What happened?

Honeywell International Inc. (NYSE:HON) was the latest industrial giant to give its 2017 outlook. Whereas General Electric Company (NYSE:GE) delivered a relatively positive outlook, with CEO Jeff Immelt sounding an optimistic note on the U.S. economy, Honeywell International's outlook was a bit weaker -- somewhat like peer and onetime merger candidate United Technologies Corporation's (NYSE:RTX) outlook.

While General Electric Company is set to grow organic revenue by 3% to 5% in 2017, United Technologies (organic sales growth forecast for 2% to 4% in 2017) and Honeywell International (1% to 3%) are both facing near-term headwinds. Here are the key takeaways from Honeywell International's outlook. Starting with the remainder of the year:

  • Full-year 2016 EPS of $6.60 at the low end of the $6.60-to-$6.64 range given in the third-quarter earnings presentation.
  • Full-year 2016 sales, segment margin, and free-cash flow guidance left unchanged.

Now the 2017 guidance:

  • Organic sales growth in the range of 1% to 3%.
  • Segment margin of 18.8% to 19.2%, implying an expansion from 2016's segment margin of 18.1%, which is ahead of previously implied guidance for 18.55% to 18.85%,
  • Full-year EPS guidance range of $6.85 to $7.10, which straddles the analyst consensus for $7.08 and implies growth of 6% to 10% -- just about hitting the "targeting double-digits" growth guidance given in the third-quarter presentation.
  • Free cash flow in the range of $4.6 billion to $4.7 billion, implying growth of 8% to 11%.

It's always slightly disappointing to see weak looking EPS guidance, but the segment margin outlook is good, and the free cash flow guidance is a confirmation that the company's free cash flow conversion will increase notably in the future as the company moves out of a heavy investment phase.

Does it matter?

It's a slight weakening of an investment thesis that otherwise remains compelling. Even after the reduction in full-year 2016 estimates made on the third-quarter earnings presentation, Honeywell International is still an attractive stock. The share price recovered quickly through November: 

HON Chart

HON data by YCharts

Moreover, the value proposition -- based on underlying free cash flow generation -- is good. On the outlook presentation, management suggested that capital expenditures would take a mild step down in 2017 to around $1 billion and then a broader step down to the $800 million range, as the company moves out of its heavy investment phase.

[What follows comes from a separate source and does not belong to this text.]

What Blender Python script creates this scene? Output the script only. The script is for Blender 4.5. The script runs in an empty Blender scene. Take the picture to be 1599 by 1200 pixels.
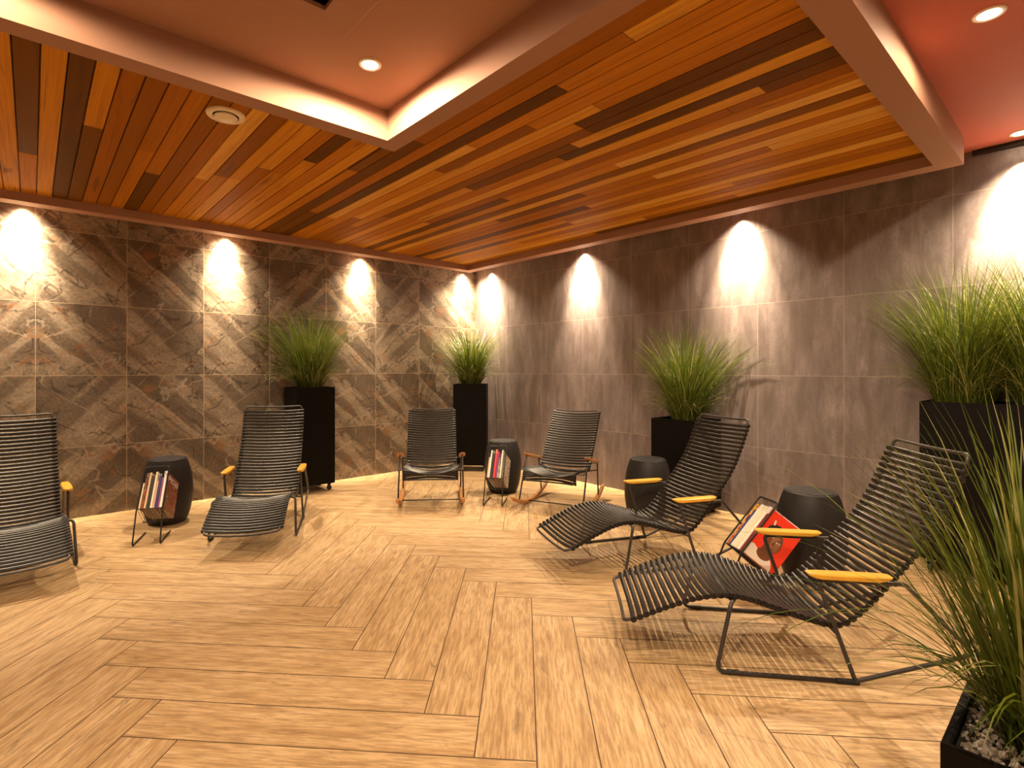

Given the forecast for free cash flow of around $4.65 billion, ongoing growth in earnings, and the reduction in capital expenditures, it's not hard to see free cash flow hitting $5 billion to $5.2 billion in 2018.

That could see Honeywell trading on an enterprise value (market cap plus net debt)-to-free cash flow multiple of 18.8, and that's not bad for a company growing earnings in double digits. If you can ignore the near-term headwinds, then Honeywell is a good value.